On Tuesday, we received reports that the Internet in Burma was running slowly, suggesting a concerted effort to prevent information from going in or out of the country.
Then on Wednesday, our colleagues and subscribers in the US, Japan and Malaysia notified our Thailand-based office that they were unable to access our Web site.
A few hours later, I-NET, the largest host server in Thailand, confirmed: “Your site has been under distributed denial-of-service (DDoS) attack since around 5pm.”
I-NET finally decided to shut down our server.
Singlehop, which hosts The Irrawaddy’s mirror site, explained: “Your server is under a major attack. Due to the size of the attack our network engineers had to null route the IP to negate it. When the attack has subsided we will remove the null route.”
Singlehop told us that the cyber attack was very sophisticated.
Currently, our Web site is disabled and we have been forced to launch our daily news in blogs. Fellow exiled news agencies Democratic Voice of Burma and New Era were also disabled.

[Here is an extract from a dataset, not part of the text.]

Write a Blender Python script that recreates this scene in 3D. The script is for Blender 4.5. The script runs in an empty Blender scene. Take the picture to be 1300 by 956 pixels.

The attack on our Web sites is persistent and believed to be manually launched from various locations - the attacks on our site including mirror site continue.
It is no secret that in recent years Burma’s regime sent an army of students to Russia for cyber warfare training. They also enjoy a large budget to hire cyber criminals overseas to attack exiled media Web sites.
Burmese dissidents believe that some of the cyber criminals working for the regime are based in the US, Japan and Europe. One IP address identified in the current attack was in The Netherlands.
In Burma, Internet cafes are not safe. They are the substations of subversive activity. In some Internet cafes, users have to provide ID, informers observe students playing video games, and Buddhist monks complain they are treated like criminals if they ask to the Internet.
In this increasing climate of fear where Internet users are frequently suspected of working for exiled media, people in Burma there are naturally afraid to communicate.
Reporters, editors and publishers based in Rangoon are under increasing pressure. Earlier this month, police apprehended some reporters for allegedly working for The Irrawaddy, though they were not.
Our stringers remain undetected, though they say they are nervous.
My friend, a foreign journalist who just came out of Burma, said that the mood was very tense. “It is hard for our Burmese colleagues to report,” she said. “But they are very brave.”
Over the last 20 years, the ongoing battle between Burma’s regime and the pro-democratic forces has shifted from the streets to the jungle and now to the computer.
The Burmese junta will not give in—rather, they will equip themselves and become more sophisticated.
Acknowledging the magnitude of the cyber attack against us, we at The Irrawaddy have to build stronger firewalls and more effective systems to prevent inevitable attacks in the future.
However, the junta is mistaken. Ultimately, the flow of information is unstoppable. The Burmese regime’s cyber criminals cannot penetrate the strongest firewall of all—the spirit of desire for change.